= What this task involves =
Reproduce all of the listing below without alteration.

= Material =
◆ ◆ ◆ ◆

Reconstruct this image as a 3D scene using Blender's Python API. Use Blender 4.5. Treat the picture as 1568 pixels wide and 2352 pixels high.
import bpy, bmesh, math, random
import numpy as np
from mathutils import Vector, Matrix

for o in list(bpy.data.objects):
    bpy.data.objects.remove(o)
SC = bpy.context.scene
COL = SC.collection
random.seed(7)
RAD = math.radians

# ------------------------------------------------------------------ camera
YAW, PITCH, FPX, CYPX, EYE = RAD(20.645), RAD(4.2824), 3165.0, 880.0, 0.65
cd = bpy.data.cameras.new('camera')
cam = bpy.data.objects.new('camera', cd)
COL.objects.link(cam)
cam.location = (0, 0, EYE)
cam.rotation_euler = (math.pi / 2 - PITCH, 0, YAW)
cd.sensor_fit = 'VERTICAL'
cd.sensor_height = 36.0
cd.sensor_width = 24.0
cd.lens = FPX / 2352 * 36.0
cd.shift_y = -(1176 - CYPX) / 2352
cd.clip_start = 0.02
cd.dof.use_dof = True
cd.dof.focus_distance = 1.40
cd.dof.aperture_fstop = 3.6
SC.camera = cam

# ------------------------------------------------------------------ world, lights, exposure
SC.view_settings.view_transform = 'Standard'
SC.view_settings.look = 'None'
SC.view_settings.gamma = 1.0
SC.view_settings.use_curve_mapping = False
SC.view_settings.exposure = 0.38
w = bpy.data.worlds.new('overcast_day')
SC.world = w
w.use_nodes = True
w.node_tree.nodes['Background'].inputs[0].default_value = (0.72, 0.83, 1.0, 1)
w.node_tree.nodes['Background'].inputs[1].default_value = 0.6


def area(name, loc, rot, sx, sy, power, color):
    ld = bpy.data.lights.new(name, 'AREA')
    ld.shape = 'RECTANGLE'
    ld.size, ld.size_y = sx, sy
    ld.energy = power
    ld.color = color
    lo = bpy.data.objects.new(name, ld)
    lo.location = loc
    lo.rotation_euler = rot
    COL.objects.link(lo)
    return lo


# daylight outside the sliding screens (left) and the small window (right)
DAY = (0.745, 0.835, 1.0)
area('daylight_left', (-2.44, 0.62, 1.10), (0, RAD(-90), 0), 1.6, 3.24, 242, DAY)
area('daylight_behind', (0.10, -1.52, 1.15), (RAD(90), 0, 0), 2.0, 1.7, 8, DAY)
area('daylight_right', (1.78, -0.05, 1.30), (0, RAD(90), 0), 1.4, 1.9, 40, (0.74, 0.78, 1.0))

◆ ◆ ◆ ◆

= Task response =
Reconstruct this image as a 3D scene using Blender's Python API. Use Blender 4.5. Treat the picture as 1568 pixels wide and 2352 pixels high.
import bpy, bmesh, math, random
import numpy as np
from mathutils import Vector, Matrix

for o in list(bpy.data.objects):
    bpy.data.objects.remove(o)
SC = bpy.context.scene
COL = SC.collection
random.seed(7)
RAD = math.radians

# ------------------------------------------------------------------ camera
YAW, PITCH, FPX, CYPX, EYE = RAD(20.645), RAD(4.2824), 3165.0, 880.0, 0.65
cd = bpy.data.cameras.new('camera')
cam = bpy.data.objects.new('camera', cd)
COL.objects.link(cam)
cam.location = (0, 0, EYE)
cam.rotation_euler = (math.pi / 2 - PITCH, 0, YAW)
cd.sensor_fit = 'VERTICAL'
cd.sensor_height = 36.0
cd.sensor_width = 24.0
cd.lens = FPX / 2352 * 36.0
cd.shift_y = -(1176 - CYPX) / 2352
cd.clip_start = 0.02
cd.dof.use_dof = True
cd.dof.focus_distance = 1.40
cd.dof.aperture_fstop = 3.6
SC.camera = cam

# ------------------------------------------------------------------ world, lights, exposure
SC.view_settings.view_transform = 'Standard'
SC.view_settings.look = 'None'
SC.view_settings.gamma = 1.0
SC.view_settings.use_curve_mapping = False
SC.view_settings.exposure = 0.38
w = bpy.data.worlds.new('overcast_day')
SC.world = w
w.use_nodes = True
w.node_tree.nodes['Background'].inputs[0].default_value = (0.72, 0.83, 1.0, 1)
w.node_tree.nodes['Background'].inputs[1].default_value = 0.6


def area(name, loc, rot, sx, sy, power, color):
    ld = bpy.data.lights.new(name, 'AREA')
    ld.shape = 'RECTANGLE'
    ld.size, ld.size_y = sx, sy
    ld.energy = power
    ld.color = color
    lo = bpy.data.objects.new(name, ld)
    lo.location = loc
    lo.rotation_euler = rot
    COL.objects.link(lo)
    return lo


# daylight outside the sliding screens (left) and the small window (right)
DAY = (0.745, 0.835, 1.0)
area('daylight_left', (-2.44, 0.62, 1.10), (0, RAD(-90), 0), 1.6, 3.24, 242, DAY)
area('daylight_behind', (0.10, -1.52, 1.15), (RAD(90), 0, 0), 2.0, 1.7, 8, DAY)
area('daylight_right', (1.78, -0.05, 1.30), (0, RAD(90), 0), 1.4, 1.9, 40, (0.74, 0.78, 1.0))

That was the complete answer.